While health conditions like these do make gardening more challenging, there are steps you or a senior loved one can take to stay safe:

  1. Take Time to Warm Up: Many of us forget that gardening is hard work! As is important with any form of exercise, take a few minutes to stretch and warm up your muscles and joints before you begin digging.
  2. Invest in Raised Garden Beds: It isn’t uncommon for older gardeners struggling with balance problems. Some give up gardening altogether for fear of falling. If kneeling, bending and getting up and down from the ground are difficult, raised flower beds can be a solution. Many online garden stores sell inexpensive kits. Local home improvement stores are options for having one custom built.
  3. Use Long-handled Garden Tools: Another helpful safety tip is to work with gardening tools that have a long-handle. 17 Tools for Accessible Gardening has a comprehensive list of garden tools designed for all types of physical conditions.
  4. Paint Tool Handles: Vision loss and problems with depth perception are more common in seniors. Both can make finding the garden tools you set down in the yard more difficult. One quick tip to help them stand out is to paint the handles with neon-colored paint.
  5. Ditch the Wheelbarrow: Instead of struggling to push an often heavy wheelbarrow around the yard, invest in a wagon. They make it easier and safer to move around the garden because wagons don’t require the senior to do any lifting or pushing.

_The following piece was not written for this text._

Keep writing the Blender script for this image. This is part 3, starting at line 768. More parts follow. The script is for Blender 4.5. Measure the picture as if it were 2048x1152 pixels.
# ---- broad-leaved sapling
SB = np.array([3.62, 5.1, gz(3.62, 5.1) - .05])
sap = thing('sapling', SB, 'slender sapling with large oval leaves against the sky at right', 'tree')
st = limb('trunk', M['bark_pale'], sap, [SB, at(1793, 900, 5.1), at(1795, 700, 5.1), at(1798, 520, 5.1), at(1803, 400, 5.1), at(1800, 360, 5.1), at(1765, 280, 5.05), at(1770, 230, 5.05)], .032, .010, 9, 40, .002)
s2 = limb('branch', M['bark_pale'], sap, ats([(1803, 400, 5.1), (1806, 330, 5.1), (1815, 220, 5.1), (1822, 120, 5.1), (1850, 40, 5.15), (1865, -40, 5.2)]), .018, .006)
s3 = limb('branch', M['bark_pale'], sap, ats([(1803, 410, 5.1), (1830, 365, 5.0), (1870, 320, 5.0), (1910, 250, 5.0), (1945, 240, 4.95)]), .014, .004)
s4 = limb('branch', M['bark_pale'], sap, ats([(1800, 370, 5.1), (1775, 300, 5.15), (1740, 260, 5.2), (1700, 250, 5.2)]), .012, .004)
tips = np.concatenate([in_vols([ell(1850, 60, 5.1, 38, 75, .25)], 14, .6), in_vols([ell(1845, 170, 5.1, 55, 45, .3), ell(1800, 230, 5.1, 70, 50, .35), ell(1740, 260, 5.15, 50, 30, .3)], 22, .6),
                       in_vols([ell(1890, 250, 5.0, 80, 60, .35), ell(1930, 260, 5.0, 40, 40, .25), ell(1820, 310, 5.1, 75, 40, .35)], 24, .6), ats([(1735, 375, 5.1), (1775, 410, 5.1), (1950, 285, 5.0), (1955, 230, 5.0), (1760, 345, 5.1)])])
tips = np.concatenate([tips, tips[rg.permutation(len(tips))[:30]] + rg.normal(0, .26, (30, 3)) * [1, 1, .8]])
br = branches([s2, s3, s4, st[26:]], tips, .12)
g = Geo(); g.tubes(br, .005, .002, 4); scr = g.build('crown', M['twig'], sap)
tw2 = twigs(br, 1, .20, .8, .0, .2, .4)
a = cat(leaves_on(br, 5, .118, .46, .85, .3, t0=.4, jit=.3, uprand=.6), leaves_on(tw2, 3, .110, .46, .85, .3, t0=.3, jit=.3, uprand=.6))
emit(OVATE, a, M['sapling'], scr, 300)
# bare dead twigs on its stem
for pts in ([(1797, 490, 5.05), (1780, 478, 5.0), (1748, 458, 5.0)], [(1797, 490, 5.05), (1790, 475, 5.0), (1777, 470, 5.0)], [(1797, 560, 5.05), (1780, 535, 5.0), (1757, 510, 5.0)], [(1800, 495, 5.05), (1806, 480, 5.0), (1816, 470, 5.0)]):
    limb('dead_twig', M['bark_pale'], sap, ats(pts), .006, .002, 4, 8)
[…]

  6. Install Garden Benches: Being able to take frequent breaks is another way to keep an older gardener safe. Install a variety of garden benches and chairs throughout the yard. They can improve the aesthetics of the garden while providing the senior with a place to rest.

Finally, work in the yard early in the morning and later in the afternoon when the temperatures and humidity are typically lower. Keep a bottle of water with you and drink from it often. These practices can help keep you and your senior gardener safe this summer.